Edmund Bonner, an English bishop, born at Hanley, Worcestershire, about 1495, died in the Marshalsea prison, London, Sept. 5, 1569. His reputed father was a sawyer, but some affirm that he was the illegitimate son of a priest. In 1512 he entered Pembroke college, Oxford, where in 1519 he took the degrees of bachelor of the canon and civil laws, and was soon after ordained. By 1525 he had attained the degree of doctor, and was appointed chaplain to Wolsey. After the fall of Wolsey he became a favorite of Henry VIII., and received several livings. Much of his promotion was due to the favor of Thomas Cromwell, into whose schemes for religious reformation he warmly entered. In 1532 he was sent as envoy to Rome, and the next year to Marseilles, where Pope Clement VII. then was, to appeal to a general council from the papal decree of excommunication against Henry VIII. on account of his divorce from Catharine of Aragon. In 1538, while on an embassy to Paris, he was named bishop of Hereford, but before his consecration was translated to the see of London; his commission from the king was dated in 1540. In 1547 he was sent as ambassador to the emperor Charles V. After the death of Henry, Bonner broke with the reformers, and, protesting against the measures of Oranmer, hesitated to take the oath of supremacy; for this he was committed to the Fleet, but making submission was soon released.

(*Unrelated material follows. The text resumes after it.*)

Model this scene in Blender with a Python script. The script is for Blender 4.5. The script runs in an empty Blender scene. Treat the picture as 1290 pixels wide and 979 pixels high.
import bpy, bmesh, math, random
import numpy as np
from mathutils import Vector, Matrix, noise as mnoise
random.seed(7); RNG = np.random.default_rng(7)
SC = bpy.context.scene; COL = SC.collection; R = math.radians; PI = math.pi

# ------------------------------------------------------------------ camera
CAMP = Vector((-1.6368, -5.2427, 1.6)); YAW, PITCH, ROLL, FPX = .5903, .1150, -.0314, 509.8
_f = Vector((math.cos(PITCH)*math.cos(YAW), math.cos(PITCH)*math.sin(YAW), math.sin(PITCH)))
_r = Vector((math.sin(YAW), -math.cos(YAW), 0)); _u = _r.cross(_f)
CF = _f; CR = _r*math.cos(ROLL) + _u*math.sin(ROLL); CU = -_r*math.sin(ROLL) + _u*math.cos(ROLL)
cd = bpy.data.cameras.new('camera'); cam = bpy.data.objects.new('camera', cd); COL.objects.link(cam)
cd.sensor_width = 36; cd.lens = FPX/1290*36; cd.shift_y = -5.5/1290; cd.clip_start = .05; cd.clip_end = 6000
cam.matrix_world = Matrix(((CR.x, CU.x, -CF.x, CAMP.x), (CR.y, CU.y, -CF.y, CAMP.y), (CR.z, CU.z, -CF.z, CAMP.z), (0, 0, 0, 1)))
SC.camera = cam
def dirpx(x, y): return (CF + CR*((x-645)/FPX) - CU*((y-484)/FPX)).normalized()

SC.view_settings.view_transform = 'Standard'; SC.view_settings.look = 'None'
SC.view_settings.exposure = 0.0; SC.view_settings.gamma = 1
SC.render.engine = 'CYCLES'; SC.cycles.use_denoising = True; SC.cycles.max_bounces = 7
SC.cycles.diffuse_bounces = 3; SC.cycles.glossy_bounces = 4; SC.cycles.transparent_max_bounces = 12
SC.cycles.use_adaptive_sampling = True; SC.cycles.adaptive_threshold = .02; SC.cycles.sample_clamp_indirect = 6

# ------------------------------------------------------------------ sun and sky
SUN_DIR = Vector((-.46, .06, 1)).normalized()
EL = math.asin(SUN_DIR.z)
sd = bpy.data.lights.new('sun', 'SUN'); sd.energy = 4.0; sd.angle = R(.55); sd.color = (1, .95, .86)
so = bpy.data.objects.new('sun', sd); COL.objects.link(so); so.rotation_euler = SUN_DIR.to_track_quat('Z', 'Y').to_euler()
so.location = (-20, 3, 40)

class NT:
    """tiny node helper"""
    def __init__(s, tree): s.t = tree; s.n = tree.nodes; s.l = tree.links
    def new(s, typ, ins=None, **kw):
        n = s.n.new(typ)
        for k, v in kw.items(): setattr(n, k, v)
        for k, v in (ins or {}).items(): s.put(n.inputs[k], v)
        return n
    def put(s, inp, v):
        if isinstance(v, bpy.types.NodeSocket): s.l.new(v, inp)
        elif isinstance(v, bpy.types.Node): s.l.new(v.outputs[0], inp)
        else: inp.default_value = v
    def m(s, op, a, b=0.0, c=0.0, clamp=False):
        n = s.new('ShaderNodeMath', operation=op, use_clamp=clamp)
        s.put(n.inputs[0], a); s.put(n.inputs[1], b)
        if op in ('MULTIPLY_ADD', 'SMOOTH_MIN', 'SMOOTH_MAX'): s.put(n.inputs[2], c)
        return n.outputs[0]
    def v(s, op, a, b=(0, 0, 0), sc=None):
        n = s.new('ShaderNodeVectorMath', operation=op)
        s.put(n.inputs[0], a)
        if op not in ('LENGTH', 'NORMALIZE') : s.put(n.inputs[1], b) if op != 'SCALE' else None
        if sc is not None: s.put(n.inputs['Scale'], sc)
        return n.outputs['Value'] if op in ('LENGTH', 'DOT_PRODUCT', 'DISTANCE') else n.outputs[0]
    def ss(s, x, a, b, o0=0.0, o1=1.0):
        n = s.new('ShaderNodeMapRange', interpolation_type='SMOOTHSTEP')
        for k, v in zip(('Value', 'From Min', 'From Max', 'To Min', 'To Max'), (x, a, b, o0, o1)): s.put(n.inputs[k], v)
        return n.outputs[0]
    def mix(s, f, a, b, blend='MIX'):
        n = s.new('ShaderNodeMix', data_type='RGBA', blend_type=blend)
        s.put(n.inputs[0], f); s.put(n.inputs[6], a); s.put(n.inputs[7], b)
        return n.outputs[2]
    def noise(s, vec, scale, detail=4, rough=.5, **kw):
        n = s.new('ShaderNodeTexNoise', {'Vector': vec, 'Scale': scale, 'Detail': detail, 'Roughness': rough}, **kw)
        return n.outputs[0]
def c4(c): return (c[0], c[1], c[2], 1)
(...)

His continued hostility to the reformation drew upon him the displeasure of the privy council, before whom he was arraigned on charge of failing to fully comply with an order directing him to preach a sermon on the contested four points. For this, in October, 1549, he was deprived of his bishopric, and committed to the Marshalsea prison. Upon the accession of Queen Mary, in 1553, he was restored to his see, and became a prominent upholder of the persecutions which followed. He was appointed to perform the act of degradation upon Cranmer, against whom he had an old grudge, and executed this function with extreme insolence. The names of 125 persons are given who were executed for heresy in his diocese, and through his agency; and 22 more whom he had condemned were saved only through the influence of Cardinal Pole. When Elizabeth ascended the throne in 1558, she manifested a strong repugnance to Bonner, but left him in possession of his see until the next year, when, upon his refusing to take the oath of supremacy, he was deposed, and again committed to the Marshal-sea prison, where he remained until his death.

Even after ten years' confinement public feeling was still so bitter against him that he was buried at midnight for fear of a tumult.